The head of an exceptionally successful (and incidentally “well leveraged”) non-profit organization gave this succinct definition of philanthropy’s favourite buzz-word: “If I give a dollar and you give a dollar, and we get the guy next door to give a dollar, we each got 200 percent leverage. The budget may be $1 million, and we’re still $999,997 away from it, but we’ve got excellent leverage.”
More and more observers of philanthropy and fundraising treat "leverage" as an automatic fraud alarm, and it is hard not to agree with them. The non-profit executive’s illustration perfectly illustrates why: The word is meant to imply (indeed, in most common usage it actually means) that someone has done something timely and clever that induced others to do a great deal more toward the same goal. The image of a lever— “a rigid bar pivoted on a fixed point and used to transmit force,” was meant to invoke the moving of great objects with diminished force. Yet often it is used to describe things done by any group of people that they would otherwise have done anyway.
In finance, "leverage" typically describes the amassing of huge investments or big profits without using a great deal of one’s own money. In that context, most leverage is smart borrowing and good timing. Yet quite often it involves more than a little hucksterism, too, as when a borrower induces several banks to lend millions of dollars apiece to a shaky venture, urging each lender to take comfort in the presence of the others. From such leverage, great S&L debacles are born.

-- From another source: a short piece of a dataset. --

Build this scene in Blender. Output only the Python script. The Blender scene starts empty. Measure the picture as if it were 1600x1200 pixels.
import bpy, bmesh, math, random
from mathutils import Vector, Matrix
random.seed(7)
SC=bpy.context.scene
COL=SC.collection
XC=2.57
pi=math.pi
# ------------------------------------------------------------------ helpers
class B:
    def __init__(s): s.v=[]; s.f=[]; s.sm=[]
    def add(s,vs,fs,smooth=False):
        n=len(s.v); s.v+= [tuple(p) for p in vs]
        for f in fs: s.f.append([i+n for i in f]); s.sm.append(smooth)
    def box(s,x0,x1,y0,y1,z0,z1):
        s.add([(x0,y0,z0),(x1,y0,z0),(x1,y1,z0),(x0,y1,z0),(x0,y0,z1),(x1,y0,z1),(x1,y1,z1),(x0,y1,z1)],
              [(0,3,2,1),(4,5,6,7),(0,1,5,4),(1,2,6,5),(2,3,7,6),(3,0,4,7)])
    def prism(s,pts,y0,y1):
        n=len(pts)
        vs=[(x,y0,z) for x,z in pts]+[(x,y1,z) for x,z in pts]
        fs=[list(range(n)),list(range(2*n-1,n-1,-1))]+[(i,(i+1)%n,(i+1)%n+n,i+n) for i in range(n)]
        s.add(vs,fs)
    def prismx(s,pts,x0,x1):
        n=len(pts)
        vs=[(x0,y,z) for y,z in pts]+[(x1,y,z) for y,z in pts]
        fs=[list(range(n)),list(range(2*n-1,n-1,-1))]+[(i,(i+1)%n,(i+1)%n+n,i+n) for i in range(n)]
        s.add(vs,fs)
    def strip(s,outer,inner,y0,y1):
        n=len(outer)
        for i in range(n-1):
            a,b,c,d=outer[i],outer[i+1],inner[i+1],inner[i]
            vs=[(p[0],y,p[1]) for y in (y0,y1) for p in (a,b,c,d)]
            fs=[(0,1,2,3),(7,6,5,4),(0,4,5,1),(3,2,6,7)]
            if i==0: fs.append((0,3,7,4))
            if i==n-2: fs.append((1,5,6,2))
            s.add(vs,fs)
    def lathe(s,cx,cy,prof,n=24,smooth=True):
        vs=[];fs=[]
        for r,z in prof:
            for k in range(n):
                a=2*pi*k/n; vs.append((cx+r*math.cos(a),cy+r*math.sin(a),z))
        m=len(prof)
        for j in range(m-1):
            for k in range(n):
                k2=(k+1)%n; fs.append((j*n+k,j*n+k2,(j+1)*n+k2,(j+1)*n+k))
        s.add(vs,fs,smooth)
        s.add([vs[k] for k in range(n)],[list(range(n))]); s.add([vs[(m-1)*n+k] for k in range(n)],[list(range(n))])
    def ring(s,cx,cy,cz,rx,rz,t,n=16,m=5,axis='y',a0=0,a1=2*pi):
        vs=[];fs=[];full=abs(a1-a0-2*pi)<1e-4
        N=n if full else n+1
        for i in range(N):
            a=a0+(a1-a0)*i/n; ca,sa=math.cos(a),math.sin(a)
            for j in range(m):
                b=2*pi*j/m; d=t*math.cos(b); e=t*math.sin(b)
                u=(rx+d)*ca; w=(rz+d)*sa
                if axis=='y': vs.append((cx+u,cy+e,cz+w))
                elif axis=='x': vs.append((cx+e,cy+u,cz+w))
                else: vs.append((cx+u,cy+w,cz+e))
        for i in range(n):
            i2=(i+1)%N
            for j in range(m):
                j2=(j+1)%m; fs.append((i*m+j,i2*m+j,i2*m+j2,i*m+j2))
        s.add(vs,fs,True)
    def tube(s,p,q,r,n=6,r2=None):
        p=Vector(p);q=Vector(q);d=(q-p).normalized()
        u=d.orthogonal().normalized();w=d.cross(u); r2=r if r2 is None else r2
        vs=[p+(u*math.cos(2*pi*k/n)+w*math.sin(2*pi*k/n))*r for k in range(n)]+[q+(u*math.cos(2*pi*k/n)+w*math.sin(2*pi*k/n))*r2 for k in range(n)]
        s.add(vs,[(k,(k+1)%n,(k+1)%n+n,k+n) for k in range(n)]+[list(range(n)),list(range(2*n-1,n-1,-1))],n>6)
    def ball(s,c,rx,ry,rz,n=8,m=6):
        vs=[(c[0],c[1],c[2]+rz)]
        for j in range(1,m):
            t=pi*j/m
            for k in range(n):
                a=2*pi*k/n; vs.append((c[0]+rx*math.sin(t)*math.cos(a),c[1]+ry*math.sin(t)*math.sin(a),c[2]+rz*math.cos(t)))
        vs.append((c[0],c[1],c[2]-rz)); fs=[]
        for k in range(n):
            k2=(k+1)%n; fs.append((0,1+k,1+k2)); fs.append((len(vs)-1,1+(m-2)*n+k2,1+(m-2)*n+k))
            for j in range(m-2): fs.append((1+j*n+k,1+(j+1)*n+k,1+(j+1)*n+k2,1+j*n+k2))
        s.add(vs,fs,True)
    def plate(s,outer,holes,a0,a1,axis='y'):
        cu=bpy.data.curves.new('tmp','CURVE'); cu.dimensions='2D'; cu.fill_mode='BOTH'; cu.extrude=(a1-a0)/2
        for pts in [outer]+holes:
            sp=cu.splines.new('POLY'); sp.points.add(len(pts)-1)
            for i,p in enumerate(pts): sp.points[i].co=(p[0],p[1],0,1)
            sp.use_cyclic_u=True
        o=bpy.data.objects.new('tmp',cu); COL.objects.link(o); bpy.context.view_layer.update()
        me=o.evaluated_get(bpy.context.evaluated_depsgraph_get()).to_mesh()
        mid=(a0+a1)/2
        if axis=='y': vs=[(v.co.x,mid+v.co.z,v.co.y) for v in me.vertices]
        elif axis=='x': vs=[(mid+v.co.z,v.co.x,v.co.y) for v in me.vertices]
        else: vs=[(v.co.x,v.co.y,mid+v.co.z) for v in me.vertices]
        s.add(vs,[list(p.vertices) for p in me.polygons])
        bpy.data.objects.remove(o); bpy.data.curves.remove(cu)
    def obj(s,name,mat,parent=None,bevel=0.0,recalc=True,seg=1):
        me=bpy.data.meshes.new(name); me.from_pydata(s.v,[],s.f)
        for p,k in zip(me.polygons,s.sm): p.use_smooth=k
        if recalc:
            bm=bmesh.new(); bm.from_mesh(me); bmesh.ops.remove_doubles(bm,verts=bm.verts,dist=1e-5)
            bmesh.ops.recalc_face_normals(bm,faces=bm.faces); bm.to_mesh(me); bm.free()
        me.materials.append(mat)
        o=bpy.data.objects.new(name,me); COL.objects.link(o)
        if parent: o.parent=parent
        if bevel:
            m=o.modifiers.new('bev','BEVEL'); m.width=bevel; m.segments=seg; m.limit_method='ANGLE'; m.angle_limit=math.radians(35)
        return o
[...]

“This grant leverages the contributions and talents of many participating organizations in the community,” said a foundation report. The clear implication: By making this grant, we induced “many organizations” to take part in something that would not otherwise have interested them. By further implication, the sum of all those efforts will be worth far more than we, the frugal foundation, are planning to pay. Now, here is the reality in that case, as in so many others: The “many organizations” were already rolling ahead on the project in question, and the foundation’s contribution simply helped one left-out group to join the caravan, rather than being stranded on the roadside. That was kind of the foundation, and maybe a good thing for all involved. But was it leverage?
In financial circles, the word still means only one thing. It gets out of control—sometimes comically so—when it slips the boundaries of finance and begins to describe everything else. “The paper leveraged a lot of creative thinking in the child-welfare field.” “We leveraged more media from this event than from any of our previous efforts.” “The presentation got excellent leverage in terms of feedback.” Oh, dear.